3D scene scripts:

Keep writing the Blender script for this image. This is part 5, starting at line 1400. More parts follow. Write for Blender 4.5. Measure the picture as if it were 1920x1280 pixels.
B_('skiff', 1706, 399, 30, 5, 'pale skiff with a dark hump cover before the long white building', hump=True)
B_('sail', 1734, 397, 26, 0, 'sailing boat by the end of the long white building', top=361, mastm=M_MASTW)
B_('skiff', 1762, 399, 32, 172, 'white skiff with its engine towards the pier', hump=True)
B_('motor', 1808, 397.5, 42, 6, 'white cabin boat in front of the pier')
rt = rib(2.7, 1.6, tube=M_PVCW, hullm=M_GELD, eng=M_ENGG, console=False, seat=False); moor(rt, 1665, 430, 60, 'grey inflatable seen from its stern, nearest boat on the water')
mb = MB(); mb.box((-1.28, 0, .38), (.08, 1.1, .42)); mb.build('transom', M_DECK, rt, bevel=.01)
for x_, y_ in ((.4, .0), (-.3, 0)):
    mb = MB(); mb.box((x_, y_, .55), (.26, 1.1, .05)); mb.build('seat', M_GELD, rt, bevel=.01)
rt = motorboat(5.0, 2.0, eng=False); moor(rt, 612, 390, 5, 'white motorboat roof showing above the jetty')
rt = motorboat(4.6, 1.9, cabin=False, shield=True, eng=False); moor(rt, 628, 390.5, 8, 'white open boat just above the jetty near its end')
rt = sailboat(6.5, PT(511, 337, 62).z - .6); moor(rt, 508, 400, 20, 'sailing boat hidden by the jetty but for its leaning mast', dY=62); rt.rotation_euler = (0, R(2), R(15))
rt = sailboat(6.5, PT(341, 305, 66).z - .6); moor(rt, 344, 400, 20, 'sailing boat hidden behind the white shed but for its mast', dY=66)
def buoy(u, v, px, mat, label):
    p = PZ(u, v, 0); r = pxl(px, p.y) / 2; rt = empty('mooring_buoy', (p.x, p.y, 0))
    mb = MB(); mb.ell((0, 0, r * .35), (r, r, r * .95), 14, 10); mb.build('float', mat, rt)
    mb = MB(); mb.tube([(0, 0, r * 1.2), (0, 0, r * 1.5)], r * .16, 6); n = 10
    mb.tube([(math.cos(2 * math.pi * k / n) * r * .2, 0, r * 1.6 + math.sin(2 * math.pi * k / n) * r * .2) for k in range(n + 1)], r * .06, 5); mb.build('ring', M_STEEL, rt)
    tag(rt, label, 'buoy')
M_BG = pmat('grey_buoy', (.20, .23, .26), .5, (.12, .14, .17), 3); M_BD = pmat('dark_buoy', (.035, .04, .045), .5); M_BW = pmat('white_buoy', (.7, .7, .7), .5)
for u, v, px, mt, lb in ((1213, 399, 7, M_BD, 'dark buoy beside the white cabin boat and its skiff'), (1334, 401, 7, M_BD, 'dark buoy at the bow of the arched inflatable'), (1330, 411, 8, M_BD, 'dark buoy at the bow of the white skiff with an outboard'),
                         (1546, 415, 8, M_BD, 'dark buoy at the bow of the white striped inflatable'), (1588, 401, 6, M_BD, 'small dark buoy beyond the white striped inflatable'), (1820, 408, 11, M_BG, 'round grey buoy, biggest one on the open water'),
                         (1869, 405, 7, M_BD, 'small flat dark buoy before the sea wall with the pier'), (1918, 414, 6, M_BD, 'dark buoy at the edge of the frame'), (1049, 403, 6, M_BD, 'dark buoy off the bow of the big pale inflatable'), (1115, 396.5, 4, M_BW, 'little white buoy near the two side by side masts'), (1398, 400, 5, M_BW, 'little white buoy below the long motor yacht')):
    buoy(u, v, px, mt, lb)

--

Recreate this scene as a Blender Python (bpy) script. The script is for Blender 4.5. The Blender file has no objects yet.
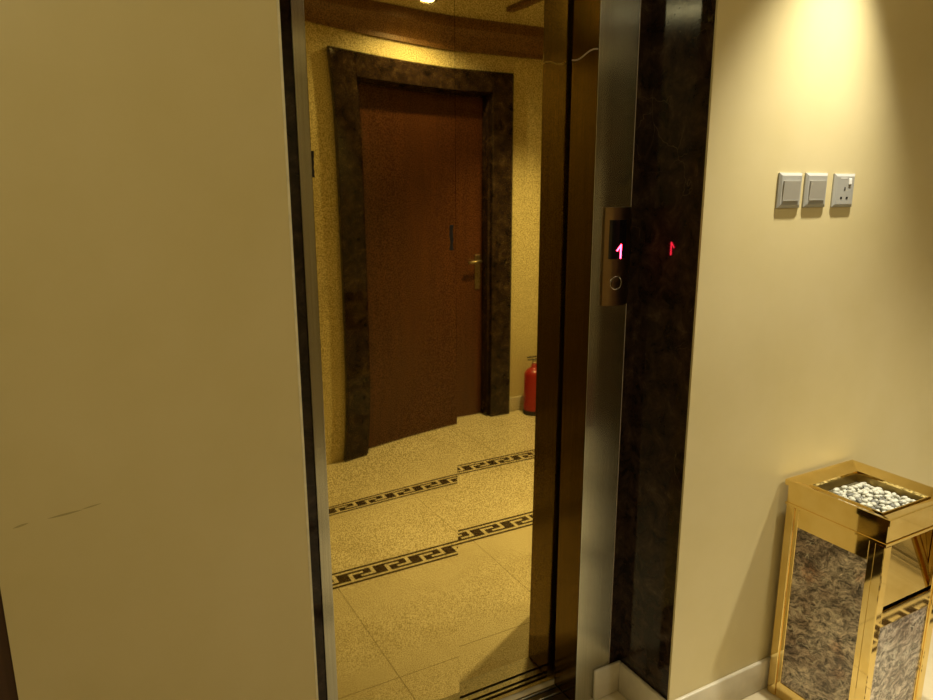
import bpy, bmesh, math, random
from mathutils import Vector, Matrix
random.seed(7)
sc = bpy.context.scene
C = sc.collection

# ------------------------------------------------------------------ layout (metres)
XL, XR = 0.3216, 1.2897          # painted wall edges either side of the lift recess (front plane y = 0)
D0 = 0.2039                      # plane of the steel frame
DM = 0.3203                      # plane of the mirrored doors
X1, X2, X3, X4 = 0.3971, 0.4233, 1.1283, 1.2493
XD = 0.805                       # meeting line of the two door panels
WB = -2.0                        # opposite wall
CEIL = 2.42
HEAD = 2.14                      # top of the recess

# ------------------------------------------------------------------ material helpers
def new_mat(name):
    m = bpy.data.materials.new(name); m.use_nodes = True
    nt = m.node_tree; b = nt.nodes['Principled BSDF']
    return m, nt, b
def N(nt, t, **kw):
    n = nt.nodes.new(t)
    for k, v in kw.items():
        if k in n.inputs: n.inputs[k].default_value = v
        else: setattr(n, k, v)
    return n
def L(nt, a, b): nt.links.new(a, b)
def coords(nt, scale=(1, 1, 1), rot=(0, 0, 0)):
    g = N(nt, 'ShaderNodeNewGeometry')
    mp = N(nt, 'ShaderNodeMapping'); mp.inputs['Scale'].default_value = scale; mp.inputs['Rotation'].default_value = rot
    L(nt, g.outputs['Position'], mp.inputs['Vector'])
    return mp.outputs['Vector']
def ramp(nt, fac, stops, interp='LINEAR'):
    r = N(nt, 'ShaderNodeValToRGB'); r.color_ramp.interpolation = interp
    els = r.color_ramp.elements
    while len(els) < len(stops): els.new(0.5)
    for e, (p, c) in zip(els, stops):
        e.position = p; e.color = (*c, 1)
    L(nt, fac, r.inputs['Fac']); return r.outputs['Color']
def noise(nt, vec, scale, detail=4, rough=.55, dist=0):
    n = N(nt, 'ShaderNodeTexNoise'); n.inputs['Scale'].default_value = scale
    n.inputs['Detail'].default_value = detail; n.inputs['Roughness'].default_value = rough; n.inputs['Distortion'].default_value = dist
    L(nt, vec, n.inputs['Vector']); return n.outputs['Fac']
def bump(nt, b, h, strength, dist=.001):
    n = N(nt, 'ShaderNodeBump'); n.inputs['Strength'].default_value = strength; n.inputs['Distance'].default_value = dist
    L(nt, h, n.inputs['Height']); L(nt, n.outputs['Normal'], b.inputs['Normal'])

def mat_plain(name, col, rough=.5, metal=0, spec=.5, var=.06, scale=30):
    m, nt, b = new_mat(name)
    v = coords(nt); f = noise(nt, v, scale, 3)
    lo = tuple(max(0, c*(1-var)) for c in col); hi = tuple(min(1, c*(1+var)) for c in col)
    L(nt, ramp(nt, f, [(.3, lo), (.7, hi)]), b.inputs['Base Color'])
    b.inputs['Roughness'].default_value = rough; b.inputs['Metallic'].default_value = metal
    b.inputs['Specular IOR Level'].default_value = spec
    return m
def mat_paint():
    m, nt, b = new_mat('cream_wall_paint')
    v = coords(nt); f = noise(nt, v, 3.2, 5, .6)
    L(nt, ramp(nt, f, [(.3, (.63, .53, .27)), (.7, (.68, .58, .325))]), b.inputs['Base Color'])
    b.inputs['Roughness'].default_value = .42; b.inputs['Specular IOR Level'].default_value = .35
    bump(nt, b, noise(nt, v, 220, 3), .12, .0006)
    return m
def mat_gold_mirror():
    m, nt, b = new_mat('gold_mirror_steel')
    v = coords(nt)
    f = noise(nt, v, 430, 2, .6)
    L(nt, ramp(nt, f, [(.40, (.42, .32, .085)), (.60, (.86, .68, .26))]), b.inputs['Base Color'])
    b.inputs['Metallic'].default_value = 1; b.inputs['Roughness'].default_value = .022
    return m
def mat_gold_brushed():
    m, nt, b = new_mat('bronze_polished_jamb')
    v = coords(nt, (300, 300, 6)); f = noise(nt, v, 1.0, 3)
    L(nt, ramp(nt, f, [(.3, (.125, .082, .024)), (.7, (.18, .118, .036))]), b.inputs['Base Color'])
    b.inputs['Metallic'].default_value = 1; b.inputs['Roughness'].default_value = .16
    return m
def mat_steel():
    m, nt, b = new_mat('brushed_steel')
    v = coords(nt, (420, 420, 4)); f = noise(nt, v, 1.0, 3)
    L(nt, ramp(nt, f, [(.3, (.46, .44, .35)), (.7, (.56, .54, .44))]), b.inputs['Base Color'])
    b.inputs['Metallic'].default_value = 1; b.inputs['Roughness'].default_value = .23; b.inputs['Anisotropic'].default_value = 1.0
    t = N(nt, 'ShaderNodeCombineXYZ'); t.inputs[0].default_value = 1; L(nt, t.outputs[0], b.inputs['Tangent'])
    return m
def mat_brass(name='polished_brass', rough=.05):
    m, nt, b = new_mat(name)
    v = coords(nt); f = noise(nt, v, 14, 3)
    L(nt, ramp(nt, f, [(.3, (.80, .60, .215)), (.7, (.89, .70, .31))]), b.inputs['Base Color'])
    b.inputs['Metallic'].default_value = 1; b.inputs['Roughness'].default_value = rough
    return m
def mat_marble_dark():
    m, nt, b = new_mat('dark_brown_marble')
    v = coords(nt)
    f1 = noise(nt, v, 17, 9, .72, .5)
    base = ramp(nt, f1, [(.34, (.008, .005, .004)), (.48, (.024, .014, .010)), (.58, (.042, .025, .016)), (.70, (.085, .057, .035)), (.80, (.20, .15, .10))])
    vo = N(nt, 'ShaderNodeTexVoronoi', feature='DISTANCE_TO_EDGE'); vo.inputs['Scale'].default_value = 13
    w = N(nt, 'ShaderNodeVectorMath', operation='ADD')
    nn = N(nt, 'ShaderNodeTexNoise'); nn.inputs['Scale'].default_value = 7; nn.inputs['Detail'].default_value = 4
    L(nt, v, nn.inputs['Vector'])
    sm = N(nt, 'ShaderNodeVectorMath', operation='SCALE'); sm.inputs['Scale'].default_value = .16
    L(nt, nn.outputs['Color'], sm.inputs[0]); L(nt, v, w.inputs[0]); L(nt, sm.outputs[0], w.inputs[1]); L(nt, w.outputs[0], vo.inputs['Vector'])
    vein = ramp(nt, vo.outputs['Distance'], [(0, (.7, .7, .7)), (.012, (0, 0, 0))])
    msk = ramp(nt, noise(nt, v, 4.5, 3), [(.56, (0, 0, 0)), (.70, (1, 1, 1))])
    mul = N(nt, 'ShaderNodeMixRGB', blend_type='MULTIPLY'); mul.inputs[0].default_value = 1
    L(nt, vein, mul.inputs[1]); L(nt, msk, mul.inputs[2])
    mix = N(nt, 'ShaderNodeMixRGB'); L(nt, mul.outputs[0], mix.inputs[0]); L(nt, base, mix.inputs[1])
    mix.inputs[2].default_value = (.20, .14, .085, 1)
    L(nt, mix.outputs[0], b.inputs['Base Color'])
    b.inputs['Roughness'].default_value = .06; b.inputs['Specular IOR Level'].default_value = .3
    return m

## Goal
Leaving out all pictures, set down exactly the lines of the material above, from the line with "Recreate this scene" to the line with "C = sc.collection" inclusive, and no others.

## In response
Recreate this scene as a Blender Python (bpy) script. The script is for Blender 4.5. The Blender file has no objects yet.
import bpy, bmesh, math, random
from mathutils import Vector, Matrix
random.seed(7)
sc = bpy.context.scene
C = sc.collection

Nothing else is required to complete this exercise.